The basis to be used is set up via a call to mgcv::s() and all the spline bases discussed in mgcv::smooth.terms() are available, in principle. Depending on the value of the penalized- and global-flags, the coefficient vectors for each observation are then estimated via fitting a GAM (separately for each observation, if !global) via mgcv::magic() (least square error, the default) or mgcv::gam() (if a family argument was supplied) or unpenalized least squares / maximum likelihood.
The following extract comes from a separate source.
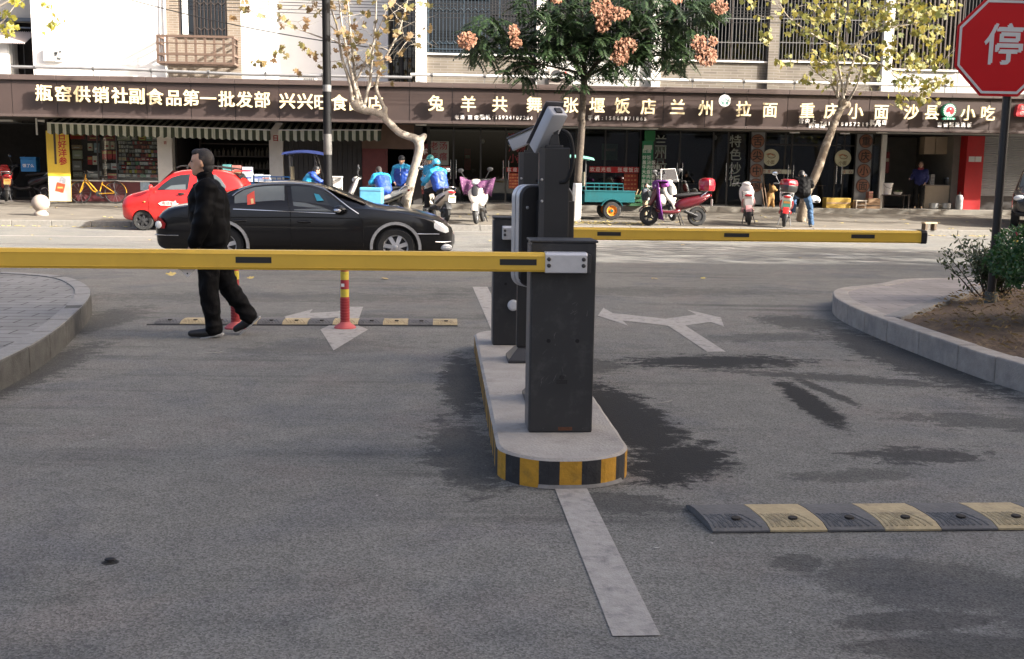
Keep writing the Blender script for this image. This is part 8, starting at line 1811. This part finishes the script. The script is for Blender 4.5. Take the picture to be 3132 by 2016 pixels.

After the "smoothed" representation is computed, the amount of smoothing that was performed is reported in terms of the "percentage of variability preserved", which is the variance (or the explained deviance, in the general case if family was specified) of the smoothed function values divided by the variance of the original values (the null deviance, in the general case). Reporting can be switched off with verbose = FALSE.

The ... arguments supplies arguments to both the spline basis (via mgcv::s()) and the estimation (via mgcv::magic() or mgcv::gam()), the most important arguments are:

  • k: how many basis functions should the spline basis use, default is 25.

  • bs: which type of spline basis should be used, the default is cubic regression splines (bs = "cr")

  • family argument: use this if minimizing squared errors is not a reasonable criterion for the representation accuracy (see mgcv::family.mgcv() for what's available) and/or if function values are restricted to be e.g. positive (family = Gamma()/tw()/...), in \([0,1]\) (family = betar()), etc.

  • sp: numeric value for the smoothness penalty weight, for manually setting the amount of smoothing for all curves, see mgcv::s(). This (drastically) reduces computation time. Defaults to -1, i.e., automatic optimization of sp using mgcv::magic() (LS fits) or mgcv::gam() (GLM), source code in R/tfb-spline-utils.R.

If global == TRUE, this uses a small subset of curves (10% of curves, at least 5, at most 100; non-random sample using every j-th curve in the data) on which smoothing parameters per curve are estimated and then takes the mean of the log smoothing parameter of those as sp for all curves. This is much faster than optimizing for each curve on large data sets. For very sparse or noisy curves, estimating a common smoothing parameter based on the data for all curves simultaneously is likely to yield better results, this is not what's implemented here.

Methods (by class)

  • tfb_spline(data.frame): convert data frames

  • tfb_spline(matrix): convert matrices

  • tfb_spline(numeric): convert matrices

  • tfb_spline(list): convert lists

  • tfb_spline(tfd): convert tfd (raw functional data)

  • tfb_spline(tfb): convert tfb: modify basis representation, smoothing.

  • tfb_spline(default): convert tfb: default method, returning prototype when data is missing

See also

mgcv::smooth.terms() for spline basis options.